Task requirements: Repeat each line word for word.

Data segment:

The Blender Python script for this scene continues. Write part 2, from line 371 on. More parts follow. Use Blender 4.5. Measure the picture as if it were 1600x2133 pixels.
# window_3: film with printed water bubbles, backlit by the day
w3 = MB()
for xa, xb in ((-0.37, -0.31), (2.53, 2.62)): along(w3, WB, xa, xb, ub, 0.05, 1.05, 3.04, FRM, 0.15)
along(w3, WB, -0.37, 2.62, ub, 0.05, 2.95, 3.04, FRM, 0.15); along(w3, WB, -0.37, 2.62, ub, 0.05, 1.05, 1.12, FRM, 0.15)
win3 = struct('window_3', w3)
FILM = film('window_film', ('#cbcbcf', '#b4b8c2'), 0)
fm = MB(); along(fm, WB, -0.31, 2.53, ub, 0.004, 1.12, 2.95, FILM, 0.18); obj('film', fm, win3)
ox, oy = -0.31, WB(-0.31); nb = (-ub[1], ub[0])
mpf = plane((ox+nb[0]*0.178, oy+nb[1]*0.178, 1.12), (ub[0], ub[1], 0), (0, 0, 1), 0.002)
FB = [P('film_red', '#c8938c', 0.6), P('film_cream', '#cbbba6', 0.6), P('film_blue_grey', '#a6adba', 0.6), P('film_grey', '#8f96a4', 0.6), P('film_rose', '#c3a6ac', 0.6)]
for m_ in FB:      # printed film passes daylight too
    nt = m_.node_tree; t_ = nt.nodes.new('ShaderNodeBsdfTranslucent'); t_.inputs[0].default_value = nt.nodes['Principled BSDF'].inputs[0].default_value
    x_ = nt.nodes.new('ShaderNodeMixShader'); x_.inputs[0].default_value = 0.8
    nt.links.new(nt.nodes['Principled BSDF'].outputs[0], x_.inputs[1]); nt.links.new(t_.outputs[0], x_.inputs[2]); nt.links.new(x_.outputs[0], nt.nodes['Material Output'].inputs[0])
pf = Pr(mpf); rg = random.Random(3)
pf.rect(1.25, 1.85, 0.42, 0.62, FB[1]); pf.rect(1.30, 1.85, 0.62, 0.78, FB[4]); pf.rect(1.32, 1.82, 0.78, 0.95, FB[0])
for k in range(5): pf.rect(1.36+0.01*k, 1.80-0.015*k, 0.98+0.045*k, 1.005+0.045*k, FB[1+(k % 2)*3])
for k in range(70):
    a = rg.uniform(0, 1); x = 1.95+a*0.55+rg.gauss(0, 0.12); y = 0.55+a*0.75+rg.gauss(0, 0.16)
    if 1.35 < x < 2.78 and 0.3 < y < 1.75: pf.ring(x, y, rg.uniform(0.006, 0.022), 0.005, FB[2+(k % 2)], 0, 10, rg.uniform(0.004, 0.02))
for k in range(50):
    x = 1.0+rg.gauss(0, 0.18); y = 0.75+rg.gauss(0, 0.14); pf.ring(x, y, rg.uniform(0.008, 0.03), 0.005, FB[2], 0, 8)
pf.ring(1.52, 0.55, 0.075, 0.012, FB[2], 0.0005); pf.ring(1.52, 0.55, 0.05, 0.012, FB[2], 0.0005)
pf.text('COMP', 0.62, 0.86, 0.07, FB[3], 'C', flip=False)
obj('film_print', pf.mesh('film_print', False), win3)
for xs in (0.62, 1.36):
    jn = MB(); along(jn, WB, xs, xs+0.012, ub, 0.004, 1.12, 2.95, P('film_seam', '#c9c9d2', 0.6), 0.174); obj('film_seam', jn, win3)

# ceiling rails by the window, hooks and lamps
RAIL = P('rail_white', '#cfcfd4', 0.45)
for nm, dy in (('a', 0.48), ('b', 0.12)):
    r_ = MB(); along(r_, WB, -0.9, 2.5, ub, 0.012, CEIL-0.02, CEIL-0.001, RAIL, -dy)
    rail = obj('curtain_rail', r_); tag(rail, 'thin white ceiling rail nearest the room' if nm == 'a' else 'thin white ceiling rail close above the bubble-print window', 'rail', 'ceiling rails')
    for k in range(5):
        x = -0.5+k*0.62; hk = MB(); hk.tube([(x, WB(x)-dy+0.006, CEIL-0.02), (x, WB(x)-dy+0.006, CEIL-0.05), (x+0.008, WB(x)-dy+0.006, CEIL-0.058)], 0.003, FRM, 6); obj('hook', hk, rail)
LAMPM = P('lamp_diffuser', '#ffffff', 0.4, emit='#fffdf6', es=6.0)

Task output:
The Blender Python script for this scene continues. Write part 2, from line 371 on. More parts follow. Use Blender 4.5. Measure the picture as if it were 1600x2133 pixels.
# window_3: film with printed water bubbles, backlit by the day
w3 = MB()
for xa, xb in ((-0.37, -0.31), (2.53, 2.62)): along(w3, WB, xa, xb, ub, 0.05, 1.05, 3.04, FRM, 0.15)
along(w3, WB, -0.37, 2.62, ub, 0.05, 2.95, 3.04, FRM, 0.15); along(w3, WB, -0.37, 2.62, ub, 0.05, 1.05, 1.12, FRM, 0.15)
win3 = struct('window_3', w3)
FILM = film('window_film', ('#cbcbcf', '#b4b8c2'), 0)
fm = MB(); along(fm, WB, -0.31, 2.53, ub, 0.004, 1.12, 2.95, FILM, 0.18); obj('film', fm, win3)
ox, oy = -0.31, WB(-0.31); nb = (-ub[1], ub[0])
mpf = plane((ox+nb[0]*0.178, oy+nb[1]*0.178, 1.12), (ub[0], ub[1], 0), (0, 0, 1), 0.002)
FB = [P('film_red', '#c8938c', 0.6), P('film_cream', '#cbbba6', 0.6), P('film_blue_grey', '#a6adba', 0.6), P('film_grey', '#8f96a4', 0.6), P('film_rose', '#c3a6ac', 0.6)]
for m_ in FB:      # printed film passes daylight too
    nt = m_.node_tree; t_ = nt.nodes.new('ShaderNodeBsdfTranslucent'); t_.inputs[0].default_value = nt.nodes['Principled BSDF'].inputs[0].default_value
    x_ = nt.nodes.new('ShaderNodeMixShader'); x_.inputs[0].default_value = 0.8
    nt.links.new(nt.nodes['Principled BSDF'].outputs[0], x_.inputs[1]); nt.links.new(t_.outputs[0], x_.inputs[2]); nt.links.new(x_.outputs[0], nt.nodes['Material Output'].inputs[0])
pf = Pr(mpf); rg = random.Random(3)
pf.rect(1.25, 1.85, 0.42, 0.62, FB[1]); pf.rect(1.30, 1.85, 0.62, 0.78, FB[4]); pf.rect(1.32, 1.82, 0.78, 0.95, FB[0])
for k in range(5): pf.rect(1.36+0.01*k, 1.80-0.015*k, 0.98+0.045*k, 1.005+0.045*k, FB[1+(k % 2)*3])
for k in range(70):
    a = rg.uniform(0, 1); x = 1.95+a*0.55+rg.gauss(0, 0.12); y = 0.55+a*0.75+rg.gauss(0, 0.16)
    if 1.35 < x < 2.78 and 0.3 < y < 1.75: pf.ring(x, y, rg.uniform(0.006, 0.022), 0.005, FB[2+(k % 2)], 0, 10, rg.uniform(0.004, 0.02))
for k in range(50):
    x = 1.0+rg.gauss(0, 0.18); y = 0.75+rg.gauss(0, 0.14); pf.ring(x, y, rg.uniform(0.008, 0.03), 0.005, FB[2], 0, 8)
pf.ring(1.52, 0.55, 0.075, 0.012, FB[2], 0.0005); pf.ring(1.52, 0.55, 0.05, 0.012, FB[2], 0.0005)
pf.text('COMP', 0.62, 0.86, 0.07, FB[3], 'C', flip=False)
obj('film_print', pf.mesh('film_print', False), win3)
for xs in (0.62, 1.36):
    jn = MB(); along(jn, WB, xs, xs+0.012, ub, 0.004, 1.12, 2.95, P('film_seam', '#c9c9d2', 0.6), 0.174); obj('film_seam', jn, win3)

# ceiling rails by the window, hooks and lamps
RAIL = P('rail_white', '#cfcfd4', 0.45)
for nm, dy in (('a', 0.48), ('b', 0.12)):
    r_ = MB(); along(r_, WB, -0.9, 2.5, ub, 0.012, CEIL-0.02, CEIL-0.001, RAIL, -dy)
    rail = obj('curtain_rail', r_); tag(rail, 'thin white ceiling rail nearest the room' if nm == 'a' else 'thin white ceiling rail close above the bubble-print window', 'rail', 'ceiling rails')
    for k in range(5):
        x = -0.5+k*0.62; hk = MB(); hk.tube([(x, WB(x)-dy+0.006, CEIL-0.02), (x, WB(x)-dy+0.006, CEIL-0.05), (x+0.008, WB(x)-dy+0.006, CEIL-0.058)], 0.003, FRM, 6); obj('hook', hk, rail)
LAMPM = P('lamp_diffuser', '#ffffff', 0.4, emit='#fffdf6', es=6.0)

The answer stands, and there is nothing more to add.